Given problem -
Only the lines from the start of the data below through the line that contains "sc.camera = cam" are to be copied, exactly and without pictures.
* * * * * * * * *
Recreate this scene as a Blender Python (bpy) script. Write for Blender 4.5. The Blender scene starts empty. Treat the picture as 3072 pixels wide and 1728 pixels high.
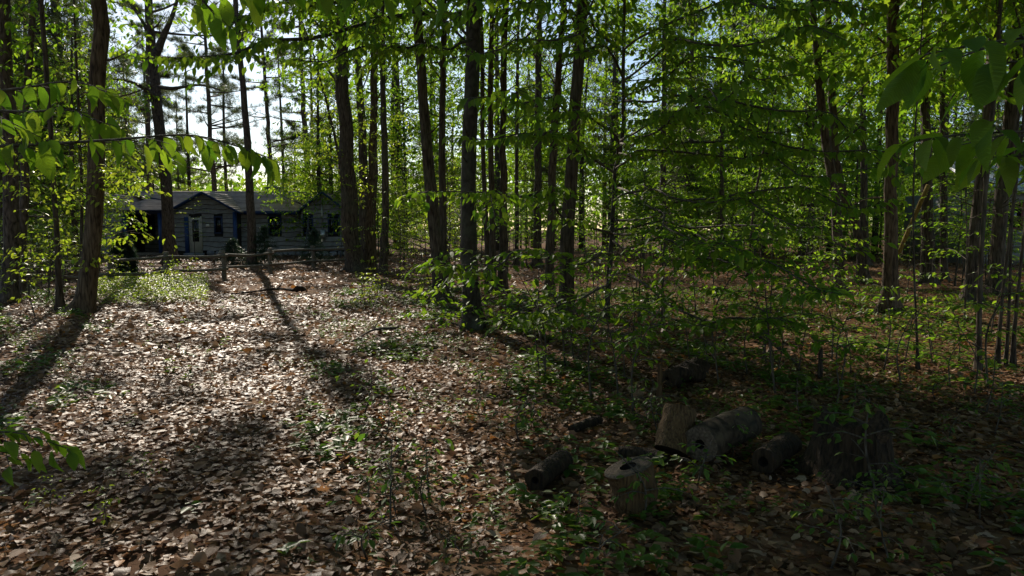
import bpy, math
import numpy as np
from mathutils import Vector, Matrix, Quaternion

rng = np.random.default_rng(11)
sc = bpy.context.scene
col = sc.collection
R = math.radians

# ------------------------------------------------------------------ camera
F = 2194.0                      # focal length in pixels of a 3072 wide frame
CAM_H = 1.6
PITCH = math.atan((864 - 675) / F)
cd = bpy.data.cameras.new('camera')
cam = bpy.data.objects.new('camera', cd); col.objects.link(cam)
cam.location = (0, 0, CAM_H)
cam.rotation_euler = (math.pi / 2 - PITCH, 0, 0)
cd.sensor_width = 36.0
cd.lens = F / 3072 * 36.0
cd.clip_start = 0.05; cd.clip_end = 1200
sc.camera = cam

# ------------------------------------------------------------------ sky, sun, exposure
SUN_EL, SUN_AZ = 31.0, -22.3    # azimuth from +Y, negative is towards -X
w = bpy.data.worlds.new('World'); sc.world = w; w.use_nodes = True
wn = w.node_tree.nodes; wl = w.node_tree.links
sky = wn.new('ShaderNodeTexSky'); sky.sky_type = 'NISHITA'; sky.sun_disc = False
sky.sun_elevation = R(SUN_EL); sky.sun_rotation = R(SUN_AZ)
sky.air_density = 1.0; sky.dust_density = 0.38; sky.ozone_density = 1.5
wl.new(sky.outputs[0], wn['Background'].inputs[0])
wn['Background'].inputs[1].default_value = 0.095
SUN = Vector((math.sin(R(SUN_AZ)) * math.cos(R(SUN_EL)), math.cos(R(SUN_AZ)) * math.cos(R(SUN_EL)), math.sin(R(SUN_EL))))
sl = bpy.data.lights.new('sun', 'SUN'); sl.energy = 5.0; sl.angle = R(0.53); sl.color = (1.0, 0.90, 0.76)
so = bpy.data.objects.new('sun', sl); col.objects.link(so)
so.rotation_euler = SUN.to_track_quat('Z', 'Y').to_euler()
sc.view_settings.view_transform = 'Standard'; sc.view_settings.look = 'None'
sc.view_settings.exposure = 0.42; sc.view_settings.gamma = 1.0
sc.view_settings.use_curve_mapping = False
cy = sc.cycles
cy.max_bounces = 5; cy.diffuse_bounces = 3; cy.glossy_bounces = 2; cy.transmission_bounces = 5; cy.transparent_max_bounces = 4
cy.caustics_reflective = False; cy.caustics_refractive = False
cy.sample_clamp_indirect = 4.0
cy.use_denoising = True; cy.adaptive_threshold = 0.02

# ------------------------------------------------------------------ helpers
cp, sp_ = math.cos(PITCH), math.sin(PITCH)
def ray(px, py):
    dx = (px - 1536) / F; dy = -(py - 864) / F
    return np.array([dx, cp + dy * sp_, -sp_ + dy * cp])
def gz(x, y):
    return 0.035 * np.sin(x * .8 + .4) * np.cos(y * .55) + 0.02 * np.sin(x * 1.9 + y * 1.3) + 0.012 * np.sin(y * 2.7 - x * .9)
def at_ground(px, py):
    d = ray(px, py); t = -CAM_H / d[2]
    return np.array([d[0] * t, d[1] * t, 0.0])
def at_depth(px, py, Y):
    d = ray(px, py); t = Y / d[1]
    return np.array([d[0] * t, Y, CAM_H + d[2] * t])
def nrm(v):
    v = np.asarray(v, float)
    return v / np.maximum(np.linalg.norm(v, axis=-1, keepdims=True), 1e-9)
def make_mesh(name, V, faces, mats, slots=None, smooth=False):
    """V (N,3); faces: list of int arrays (M,k), each of a constant k"""
    V = np.asarray(V, np.float32)
    if not isinstance(faces, (list, tuple)): faces = [faces]
    faces = [np.asarray(f, np.int32) for f in faces if len(f)]
    me = bpy.data.meshes.new(name)
    nl = sum(f.size for f in faces); npoly = sum(len(f) for f in faces)
    me.vertices.add(len(V)); me.vertices.foreach_set('co', V.ravel())
    me.loops.add(nl); me.polygons.add(npoly)
    me.loops.foreach_set('vertex_index', np.concatenate([f.ravel() for f in faces]))
    tot = np.concatenate([np.full(len(f), f.shape[1], np.int32) for f in faces])
    st = np.concatenate([[0], np.cumsum(tot)[:-1]]).astype(np.int32)
    me.polygons.foreach_set('loop_start', st)
    if not isinstance(mats, (list, tuple)): mats = [mats]
    for m in mats: me.materials.append(m)
    if slots is not None: me.polygons.foreach_set('material_index', np.asarray(slots, np.int32))
    if smooth: me.polygons.foreach_set('use_smooth', np.ones(npoly, bool))
    me.update(calc_edges=True); me.validate()
    return me
def link(name, me, parent=None, loc=None):
    o = bpy.data.objects.new(name, me); col.objects.link(o)
    if loc is not None: o.location = loc
    if parent is not None: o.parent = parent
    return o
def tag(o, label=None, cat=None, group=None, kind=None):
    if label: o['label'] = label
    if cat: o['category'] = cat
    if group: o['group'] = group
    if kind: o['kind'] = kind
    return o
def empty(name, loc, label=None, cat=None, group=None):
    o = bpy.data.objects.new(name, None); col.objects.link(o); o.location = tuple(loc)
    o.empty_display_size = .2
    return tag(o, label, cat, group)
def copy_tree(o, parent=None):
    c = o.copy(); col.objects.link(c); c.parent = parent
    for ch in list(o.children): copy_tree(ch, c)
    return c
class MB:
    """collects polygons of several sizes"""
    def __init__(s): s.V = []; s.F = {}; s.n = 0
    def add(s, V, faces):
        V = np.asarray(V, float); s.V.append(V)
        for f in (faces if isinstance(faces, list) else [faces]):
            f = np.asarray(f, int)
            s.F.setdefault(f.shape[1], []).append(f + s.n)
        s.n += len(V)
    def box(s, x0, x1, y0, y1, z0, z1):
        V = [(x, y, z) for x in (x0, x1) for y in (y0, y1) for z in (z0, z1)]
        s.add(V, np.array([[0, 1, 3, 2], [4, 6, 7, 5], [0, 4, 5, 1], [2, 3, 7, 6], [0, 2, 6, 4], [1, 5, 7, 3]]))
    def obj(s, name, mat, parent=None, loc=(0, 0, 0), smooth=False):
        V = np.concatenate(s.V) - np.asarray(loc)
        me = make_mesh(name, V, [np.concatenate(f) for f in s.F.values()], mat, smooth=smooth)
        return link(name, me, parent)
def catmull(P, n):
    P = np.asarray(P, float)
    if len(P) == 2: P = np.array([P[0], (P[0] + P[1]) / 2, P[1]])
    Q = np.vstack([2 * P[0] - P[1], P, 2 * P[-1] - P[-2]])
    u = np.linspace(0, len(P) - 1 - 1e-6, n); i = u.astype(int); t = (u - i)[:, None]
    p0, p1, p2, p3 = Q[i], Q[i + 1], Q[i + 2], Q[i + 3]
    return .5 * (2 * p1 + (p2 - p0) * t + (2 * p0 - 5 * p1 + 4 * p2 - p3) * t ** 2 + (3 * p1 - p0 - 3 * p2 + p3) * t ** 3)
def tube(P, rad, ns=10, rough=0.0, seed=0, cap=True, fine=0.0):
    """bent tapering tube with an uneven skin"""
    P = np.asarray(P, float); n = len(P); rad = np.broadcast_to(np.asarray(rad, float), (n,))
    T = np.gradient(P, axis=0); T = nrm(T)
    ref = np.array([0, 1, 0.]) if abs(T[:, 1]).mean() < .8 else np.array([1., 0, 0])
    X = nrm(np.cross(ref, T)); Y = np.cross(T, X)
    a = np.linspace(0, 2 * math.pi, ns, endpoint=False)
    s = np.random.default_rng(seed); z = np.linspace(0, 1, n)[:, None]
    k = np.ones((n, ns))
    if rough:
        for f in (2, 3, 5):
            k += rough / f * 1.6 * np.sin(f * a[None] + s.uniform(0, 6.3) + 3 * np.sin(z * s.uniform(3, 9) + s.uniform(0, 6)))
    if fine: k += s.normal(0, fine, (n, ns))
    r = rad[:, None] * k
    V = P[:, None] + r[..., None] * (np.cos(a)[None, :, None] * X[:, None] + np.sin(a)[None, :, None] * Y[:, None])
    i = np.arange(n - 1)[:, None] * ns; j = np.arange(ns)[None]
    q = np.stack([i + j, i + (j + 1) % ns, i + ns + (j + 1) % ns, i + ns + j], -1).reshape(-1, 4)
    fs = [q]
    V = V.reshape(-1, 3)
    if cap:
        V = np.vstack([V, P[0], P[-1]]); b = n * ns
        j = np.arange(ns)
        fs.append(np.stack([np.full(ns, b), (j + 1) % ns, j], 1))
        fs.append(np.stack([np.full(ns, b + 1), (n - 1) * ns + j, (n - 1) * ns + (j + 1) % ns], 1))
    return V, fs
def sticks(A, B, ra, rb):
    """many thin three-sided twigs at once"""
    A = np.asarray(A, float); B = np.asarray(B, float); n = len(A)
    T = nrm(B - A); X = nrm(np.cross(T, np.array([.3, .2, .93]))); Y = np.cross(T, X)
    ra = np.broadcast_to(ra, (n,))[:, None]; rb = np.broadcast_to(rb, (n,))[:, None]
    rows = []
    for P, r in ((A, ra), (B, rb)):
        for k in range(3):
            a = k * 2.0944; rows.append(P + r * (math.cos(a) * X + math.sin(a) * Y))
    V = np.stack(rows, 1).reshape(-1, 3)
    base = np.array([[0, 1, 4, 3], [1, 2, 5, 4], [2, 0, 3, 5]])
    return V, (base[None] + (np.arange(n) * 6)[:, None, None]).reshape(-1, 4)

# ------------------------------------------------------------------ materials
def mat(name):
    m = bpy.data.materials.new(name); m.use_nodes = True
    t = m.node_tree; n = t.nodes; n.clear()
    out = n.new('ShaderNodeOutputMaterial')
    return m, t, n, t.links, out
def ramp(n, stops, interp='LINEAR'):
    r = n.new('ShaderNodeValToRGB'); e = r.color_ramp; e.interpolation = interp
    while len(e.elements) < len(stops): e.elements.new(.5)
    for el, (p, c) in zip(e.elements, stops):
        el.position = p; el.color = (*c, 1)
    return r
def island_random(n, l):
    g = n.new('ShaderNodeNewGeometry'); o = n.new('ShaderNodeObjectInfo')
    a = n.new('ShaderNodeMath'); a.operation = 'ADD'
    l.new(g.outputs['Random Per Island'], a.inputs[0]); l.new(o.outputs['Random'], a.inputs[1])
    f = n.new('ShaderNodeMath'); f.operation = 'FRACT'; l.new(a.outputs[0], f.inputs[0])
    return f.outputs[0]
def leaf_material(name, refl, trans, rough=.42, spec=.4, veins=False, mixf=.5):
    m, t, n, l, out = mat(name)
    v = island_random(n, l)
    k = len(refl) - 1
    r1 = ramp(n, [(i / k, c) for i, c in enumerate(refl)]); r2 = ramp(n, [(i / k, c) for i, c in enumerate(trans)])
    l.new(v, r1.inputs[0]); l.new(v, r2.inputs[0])
    b = n.new('ShaderNodeBsdfPrincipled'); b.inputs['Roughness'].default_value = rough
    b.inputs['Specular IOR Level'].default_value = spec
    tr = n.new('ShaderNodeBsdfTranslucent')
    l.new(r1.outputs[0], b.inputs['Base Color']); l.new(r2.outputs[0], tr.inputs['Color'])
    if veins:
        tc = n.new('ShaderNodeTexCoord'); sx = n.new('ShaderNodeSeparateXYZ'); l.new(tc.outputs['Object'], sx.inputs[0])
        ab = n.new('ShaderNodeMath'); ab.operation = 'ABSOLUTE'; l.new(sx.outputs[1], ab.inputs[0])
        m1 = n.new('ShaderNodeMath'); m1.operation = 'MULTIPLY_ADD'; l.new(ab.outputs[0], m1.inputs[0])
        m1.inputs[1].default_value = -.75; l.new(sx.outputs[0], m1.inputs[2])
        m2 = n.new('ShaderNodeMath'); m2.operation = 'MULTIPLY'; l.new(m1.outputs[0], m2.inputs[0]); m2.inputs[1].default_value = 75.0
        m3 = n.new('ShaderNodeMath'); m3.operation = 'SINE'; l.new(m2.outputs[0], m3.inputs[0])
        vr = ramp(n, [(.0, (1.35, 1.35, 1.35)), (.12, (1, 1, 1)), (1, (.85, .85, .85))]); va = n.new('ShaderNodeMath'); va.operation = 'ABSOLUTE'; l.new(m3.outputs[0], va.inputs[0]); l.new(va.outputs[0], vr.inputs[0])
        nz = n.new('ShaderNodeTexNoise'); nz.inputs['Scale'].default_value = 4; l.new(tc.outputs['Object'], nz.inputs['Vector'])
        mu = n.new('ShaderNodeMix'); mu.data_type = 'RGBA'; mu.blend_type = 'MULTIPLY'; mu.inputs[0].default_value = 1; l.new(r2.outputs[0], mu.inputs[6]); l.new(vr.outputs[0], mu.inputs[7]); l.new(mu.outputs[2], tr.inputs['Color'])
        bp = n.new('ShaderNodeBump'); bp.inputs['Strength'].default_value = .16; bp.inputs['Distance'].default_value = .004
        l.new(m3.outputs[0], bp.inputs['Height'])
        l.new(bp.outputs[0], b.inputs['Normal']); l.new(bp.outputs[0], tr.inputs['Normal'])
    mx = n.new('ShaderNodeMixShader'); mx.inputs[0].default_value = mixf
    l.new(b.outputs[0], mx.inputs[1]); l.new(tr.outputs[0], mx.inputs[2]); l.new(mx.outputs[0], out.inputs[0])
    return m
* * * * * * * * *
Result of the task -
Recreate this scene as a Blender Python (bpy) script. Write for Blender 4.5. The Blender scene starts empty. Treat the picture as 3072 pixels wide and 1728 pixels high.
import bpy, math
import numpy as np
from mathutils import Vector, Matrix, Quaternion

rng = np.random.default_rng(11)
sc = bpy.context.scene
col = sc.collection
R = math.radians

# ------------------------------------------------------------------ camera
F = 2194.0                      # focal length in pixels of a 3072 wide frame
CAM_H = 1.6
PITCH = math.atan((864 - 675) / F)
cd = bpy.data.cameras.new('camera')
cam = bpy.data.objects.new('camera', cd); col.objects.link(cam)
cam.location = (0, 0, CAM_H)
cam.rotation_euler = (math.pi / 2 - PITCH, 0, 0)
cd.sensor_width = 36.0
cd.lens = F / 3072 * 36.0
cd.clip_start = 0.05; cd.clip_end = 1200
sc.camera = cam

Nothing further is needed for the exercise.